Front wheel first landings are great in some situations, but not all situations. If you're landing on the downside of a nice jump, or if you're not that high and the landing is nice terrain, landing into a corner, etc.. then yes front wheel is great, I agree 100%. You do NOT want to land front wheel first when it would be painful or dangerous, such as from a very high altitude onto a flat landing, when you're landing into soft sand, landing into a bunch of ruts, etc.. Front wheel landings are not for all situations, and a situation where you're going to clank the forks and cause yourself pain is one situation where you want to land rear wheel first.

mx crash you say its a 50ft TT how far and how high are you jumping whn you bottom out. Cause if your jumping 45ft and landing on the flat than a bottom out is understandable, but if your jumping 30ft and bottoming then a technique or fork change is warranted. As Sirthumpalot says front landings are not for 100%, but if your only jumpin 30ft or less give it ago.

Yes 3 times a week is lucky it helps having a job were you can start at 6.30am and knock off at 3.00pm but now that the seasons ended and its starting to warm up time to cut back to once a week.

Think I may need to send them out to at least be pulled apart and at least checked.

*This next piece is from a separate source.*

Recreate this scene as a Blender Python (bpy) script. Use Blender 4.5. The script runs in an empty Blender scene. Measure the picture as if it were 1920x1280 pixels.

After 15hrs I dropped the forks out and changed the oil, hoping it would help, when it didnt I did the raising bit, with the springs out damper rod and forks fully compressed and stopped at 105mm which is the max according to the manual. I always aim to get the suspension serviced every 30 hours.

Maybe the rubber mounts are what I need as the CR had them and I never experienced this problem, if only I had money those flex bars look the goods.

As the tracks I race on are sand, not loam or hardpack, I'll stick to the rear wheel first.

I'll have to get a mate to video me to see if how I'm landing, maybe not enough gas?

I'm jumping close to 40ft from the top of the takeoff to where I land, I'll go have a talk to the local suspension shop this week.